SET PROBLEM:
Starting with the first line of the data that follows, transcribe every line verbatim until the line containing "return right + left" has been transcribed.

RECORDED INFORMATION:
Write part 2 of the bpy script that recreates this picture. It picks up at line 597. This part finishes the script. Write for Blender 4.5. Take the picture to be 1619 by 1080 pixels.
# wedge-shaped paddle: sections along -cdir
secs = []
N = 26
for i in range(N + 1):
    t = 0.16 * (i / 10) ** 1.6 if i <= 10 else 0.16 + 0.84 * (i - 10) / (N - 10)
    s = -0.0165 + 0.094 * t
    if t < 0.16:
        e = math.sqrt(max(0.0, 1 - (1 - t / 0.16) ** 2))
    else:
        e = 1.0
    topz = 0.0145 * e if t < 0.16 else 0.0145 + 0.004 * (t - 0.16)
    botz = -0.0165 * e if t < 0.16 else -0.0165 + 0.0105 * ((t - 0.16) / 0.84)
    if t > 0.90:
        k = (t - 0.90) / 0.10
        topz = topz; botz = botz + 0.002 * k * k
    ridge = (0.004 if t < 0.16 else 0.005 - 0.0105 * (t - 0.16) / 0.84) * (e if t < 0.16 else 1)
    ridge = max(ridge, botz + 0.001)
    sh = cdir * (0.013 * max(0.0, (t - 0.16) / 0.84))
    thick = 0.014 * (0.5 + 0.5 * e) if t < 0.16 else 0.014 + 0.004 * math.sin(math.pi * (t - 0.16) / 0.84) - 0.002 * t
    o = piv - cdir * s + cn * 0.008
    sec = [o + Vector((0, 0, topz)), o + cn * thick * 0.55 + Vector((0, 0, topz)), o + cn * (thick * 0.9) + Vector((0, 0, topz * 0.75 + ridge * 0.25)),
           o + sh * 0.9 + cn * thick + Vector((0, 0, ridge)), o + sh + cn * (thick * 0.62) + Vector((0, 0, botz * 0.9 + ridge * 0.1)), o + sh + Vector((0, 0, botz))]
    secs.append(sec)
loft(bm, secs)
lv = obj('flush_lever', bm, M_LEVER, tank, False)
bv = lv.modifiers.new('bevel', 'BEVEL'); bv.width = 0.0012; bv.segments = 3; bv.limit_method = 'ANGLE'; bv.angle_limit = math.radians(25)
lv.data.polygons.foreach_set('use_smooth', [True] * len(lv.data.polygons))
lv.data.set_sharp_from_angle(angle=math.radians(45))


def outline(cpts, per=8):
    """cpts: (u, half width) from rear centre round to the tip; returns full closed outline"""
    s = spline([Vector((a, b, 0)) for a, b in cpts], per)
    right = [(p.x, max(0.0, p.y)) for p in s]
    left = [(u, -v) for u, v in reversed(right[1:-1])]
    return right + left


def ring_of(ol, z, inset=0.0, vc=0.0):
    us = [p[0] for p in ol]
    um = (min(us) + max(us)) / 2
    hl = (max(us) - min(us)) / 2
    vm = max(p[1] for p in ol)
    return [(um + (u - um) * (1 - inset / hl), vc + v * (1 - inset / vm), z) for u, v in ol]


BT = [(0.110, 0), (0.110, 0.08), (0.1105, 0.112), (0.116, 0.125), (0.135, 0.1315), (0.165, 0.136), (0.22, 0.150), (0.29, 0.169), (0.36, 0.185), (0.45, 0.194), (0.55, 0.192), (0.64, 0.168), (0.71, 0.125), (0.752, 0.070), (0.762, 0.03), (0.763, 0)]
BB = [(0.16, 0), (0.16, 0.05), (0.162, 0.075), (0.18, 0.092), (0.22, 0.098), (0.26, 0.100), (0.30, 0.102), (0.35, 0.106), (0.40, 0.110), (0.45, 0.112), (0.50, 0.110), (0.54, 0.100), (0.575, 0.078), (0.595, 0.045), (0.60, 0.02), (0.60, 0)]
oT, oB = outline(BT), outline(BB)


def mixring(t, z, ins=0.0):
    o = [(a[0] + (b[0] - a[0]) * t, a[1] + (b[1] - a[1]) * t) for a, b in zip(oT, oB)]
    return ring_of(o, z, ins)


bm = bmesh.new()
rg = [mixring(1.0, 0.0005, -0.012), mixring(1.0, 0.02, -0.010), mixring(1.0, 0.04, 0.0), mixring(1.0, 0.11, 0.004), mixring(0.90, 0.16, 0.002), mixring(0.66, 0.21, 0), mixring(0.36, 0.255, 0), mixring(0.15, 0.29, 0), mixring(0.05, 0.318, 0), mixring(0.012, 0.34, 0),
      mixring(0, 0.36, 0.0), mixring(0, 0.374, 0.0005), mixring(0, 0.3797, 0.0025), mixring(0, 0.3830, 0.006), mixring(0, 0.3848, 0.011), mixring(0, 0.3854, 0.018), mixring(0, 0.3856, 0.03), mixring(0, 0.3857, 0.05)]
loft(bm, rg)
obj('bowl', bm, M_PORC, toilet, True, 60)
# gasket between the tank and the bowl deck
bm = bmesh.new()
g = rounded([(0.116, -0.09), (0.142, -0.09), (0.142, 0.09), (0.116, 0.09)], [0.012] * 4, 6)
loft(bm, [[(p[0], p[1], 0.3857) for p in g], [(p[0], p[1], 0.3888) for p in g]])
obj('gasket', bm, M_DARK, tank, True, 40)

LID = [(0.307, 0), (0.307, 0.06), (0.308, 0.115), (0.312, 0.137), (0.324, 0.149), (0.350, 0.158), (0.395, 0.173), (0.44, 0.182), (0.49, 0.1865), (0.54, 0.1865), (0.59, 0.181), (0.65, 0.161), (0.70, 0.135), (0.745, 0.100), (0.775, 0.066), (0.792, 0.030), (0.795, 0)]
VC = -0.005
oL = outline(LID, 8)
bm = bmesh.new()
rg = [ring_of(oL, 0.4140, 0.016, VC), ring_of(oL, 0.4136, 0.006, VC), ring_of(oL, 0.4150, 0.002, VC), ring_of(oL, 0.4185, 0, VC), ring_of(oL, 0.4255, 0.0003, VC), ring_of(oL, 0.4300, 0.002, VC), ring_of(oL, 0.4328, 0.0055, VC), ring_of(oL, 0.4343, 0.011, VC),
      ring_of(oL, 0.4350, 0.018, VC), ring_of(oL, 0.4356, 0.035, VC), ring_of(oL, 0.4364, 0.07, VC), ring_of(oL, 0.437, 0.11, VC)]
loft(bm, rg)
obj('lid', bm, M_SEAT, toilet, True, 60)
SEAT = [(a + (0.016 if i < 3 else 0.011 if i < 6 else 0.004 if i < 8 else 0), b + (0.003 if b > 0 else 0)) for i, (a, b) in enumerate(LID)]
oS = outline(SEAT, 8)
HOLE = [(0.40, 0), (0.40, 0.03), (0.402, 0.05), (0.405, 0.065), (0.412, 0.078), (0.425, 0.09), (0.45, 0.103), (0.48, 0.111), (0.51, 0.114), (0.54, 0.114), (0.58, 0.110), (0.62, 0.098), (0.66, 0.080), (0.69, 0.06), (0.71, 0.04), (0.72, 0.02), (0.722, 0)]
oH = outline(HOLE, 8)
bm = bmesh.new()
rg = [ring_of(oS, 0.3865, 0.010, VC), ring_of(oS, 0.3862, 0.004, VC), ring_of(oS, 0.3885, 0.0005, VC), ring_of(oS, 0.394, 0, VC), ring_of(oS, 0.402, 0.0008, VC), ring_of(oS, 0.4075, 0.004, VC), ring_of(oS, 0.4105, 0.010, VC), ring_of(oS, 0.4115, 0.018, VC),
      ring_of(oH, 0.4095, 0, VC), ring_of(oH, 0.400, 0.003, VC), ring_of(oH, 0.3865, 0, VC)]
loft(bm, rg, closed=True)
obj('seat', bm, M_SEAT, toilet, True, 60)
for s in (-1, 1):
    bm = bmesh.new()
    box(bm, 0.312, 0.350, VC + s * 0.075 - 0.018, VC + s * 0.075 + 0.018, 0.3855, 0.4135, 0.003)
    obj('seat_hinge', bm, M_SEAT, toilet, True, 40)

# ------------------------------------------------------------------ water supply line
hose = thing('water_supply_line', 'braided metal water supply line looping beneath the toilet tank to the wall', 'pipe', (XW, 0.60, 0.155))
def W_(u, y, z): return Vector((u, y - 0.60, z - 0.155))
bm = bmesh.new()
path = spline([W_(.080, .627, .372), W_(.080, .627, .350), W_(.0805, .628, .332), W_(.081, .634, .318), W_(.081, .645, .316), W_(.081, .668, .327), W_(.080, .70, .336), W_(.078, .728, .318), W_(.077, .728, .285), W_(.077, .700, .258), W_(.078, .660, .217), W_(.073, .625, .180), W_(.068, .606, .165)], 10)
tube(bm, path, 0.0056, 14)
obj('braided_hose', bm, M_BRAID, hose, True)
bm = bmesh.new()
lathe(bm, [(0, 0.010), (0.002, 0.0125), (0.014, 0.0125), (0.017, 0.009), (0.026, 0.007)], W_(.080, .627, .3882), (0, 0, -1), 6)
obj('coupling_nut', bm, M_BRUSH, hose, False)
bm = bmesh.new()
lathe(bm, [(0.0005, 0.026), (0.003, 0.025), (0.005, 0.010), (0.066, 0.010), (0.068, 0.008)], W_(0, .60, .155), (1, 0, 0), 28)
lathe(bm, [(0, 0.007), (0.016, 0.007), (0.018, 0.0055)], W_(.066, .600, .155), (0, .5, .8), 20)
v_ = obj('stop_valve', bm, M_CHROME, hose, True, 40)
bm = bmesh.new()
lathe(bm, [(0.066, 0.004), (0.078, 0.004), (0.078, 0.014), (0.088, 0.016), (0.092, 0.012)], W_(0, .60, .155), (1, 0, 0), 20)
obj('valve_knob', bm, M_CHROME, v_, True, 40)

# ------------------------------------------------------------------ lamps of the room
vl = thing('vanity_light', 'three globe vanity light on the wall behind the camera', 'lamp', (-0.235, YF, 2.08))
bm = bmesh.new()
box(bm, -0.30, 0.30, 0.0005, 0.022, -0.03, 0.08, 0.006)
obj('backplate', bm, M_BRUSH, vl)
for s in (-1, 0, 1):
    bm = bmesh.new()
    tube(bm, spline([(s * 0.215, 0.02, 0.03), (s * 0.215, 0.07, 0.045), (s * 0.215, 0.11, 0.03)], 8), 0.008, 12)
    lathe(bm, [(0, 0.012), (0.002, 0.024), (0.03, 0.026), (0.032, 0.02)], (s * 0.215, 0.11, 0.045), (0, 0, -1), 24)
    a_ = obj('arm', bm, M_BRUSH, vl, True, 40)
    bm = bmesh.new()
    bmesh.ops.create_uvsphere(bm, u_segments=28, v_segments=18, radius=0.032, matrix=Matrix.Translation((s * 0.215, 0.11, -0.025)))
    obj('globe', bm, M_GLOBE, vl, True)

ANSWER TO THIS TASK:
Write part 2 of the bpy script that recreates this picture. It picks up at line 597. This part finishes the script. Write for Blender 4.5. Take the picture to be 1619 by 1080 pixels.
# wedge-shaped paddle: sections along -cdir
secs = []
N = 26
for i in range(N + 1):
    t = 0.16 * (i / 10) ** 1.6 if i <= 10 else 0.16 + 0.84 * (i - 10) / (N - 10)
    s = -0.0165 + 0.094 * t
    if t < 0.16:
        e = math.sqrt(max(0.0, 1 - (1 - t / 0.16) ** 2))
    else:
        e = 1.0
    topz = 0.0145 * e if t < 0.16 else 0.0145 + 0.004 * (t - 0.16)
    botz = -0.0165 * e if t < 0.16 else -0.0165 + 0.0105 * ((t - 0.16) / 0.84)
    if t > 0.90:
        k = (t - 0.90) / 0.10
        topz = topz; botz = botz + 0.002 * k * k
    ridge = (0.004 if t < 0.16 else 0.005 - 0.0105 * (t - 0.16) / 0.84) * (e if t < 0.16 else 1)
    ridge = max(ridge, botz + 0.001)
    sh = cdir * (0.013 * max(0.0, (t - 0.16) / 0.84))
    thick = 0.014 * (0.5 + 0.5 * e) if t < 0.16 else 0.014 + 0.004 * math.sin(math.pi * (t - 0.16) / 0.84) - 0.002 * t
    o = piv - cdir * s + cn * 0.008
    sec = [o + Vector((0, 0, topz)), o + cn * thick * 0.55 + Vector((0, 0, topz)), o + cn * (thick * 0.9) + Vector((0, 0, topz * 0.75 + ridge * 0.25)),
           o + sh * 0.9 + cn * thick + Vector((0, 0, ridge)), o + sh + cn * (thick * 0.62) + Vector((0, 0, botz * 0.9 + ridge * 0.1)), o + sh + Vector((0, 0, botz))]
    secs.append(sec)
loft(bm, secs)
lv = obj('flush_lever', bm, M_LEVER, tank, False)
bv = lv.modifiers.new('bevel', 'BEVEL'); bv.width = 0.0012; bv.segments = 3; bv.limit_method = 'ANGLE'; bv.angle_limit = math.radians(25)
lv.data.polygons.foreach_set('use_smooth', [True] * len(lv.data.polygons))
lv.data.set_sharp_from_angle(angle=math.radians(45))


def outline(cpts, per=8):
    """cpts: (u, half width) from rear centre round to the tip; returns full closed outline"""
    s = spline([Vector((a, b, 0)) for a, b in cpts], per)
    right = [(p.x, max(0.0, p.y)) for p in s]
    left = [(u, -v) for u, v in reversed(right[1:-1])]
    return right + left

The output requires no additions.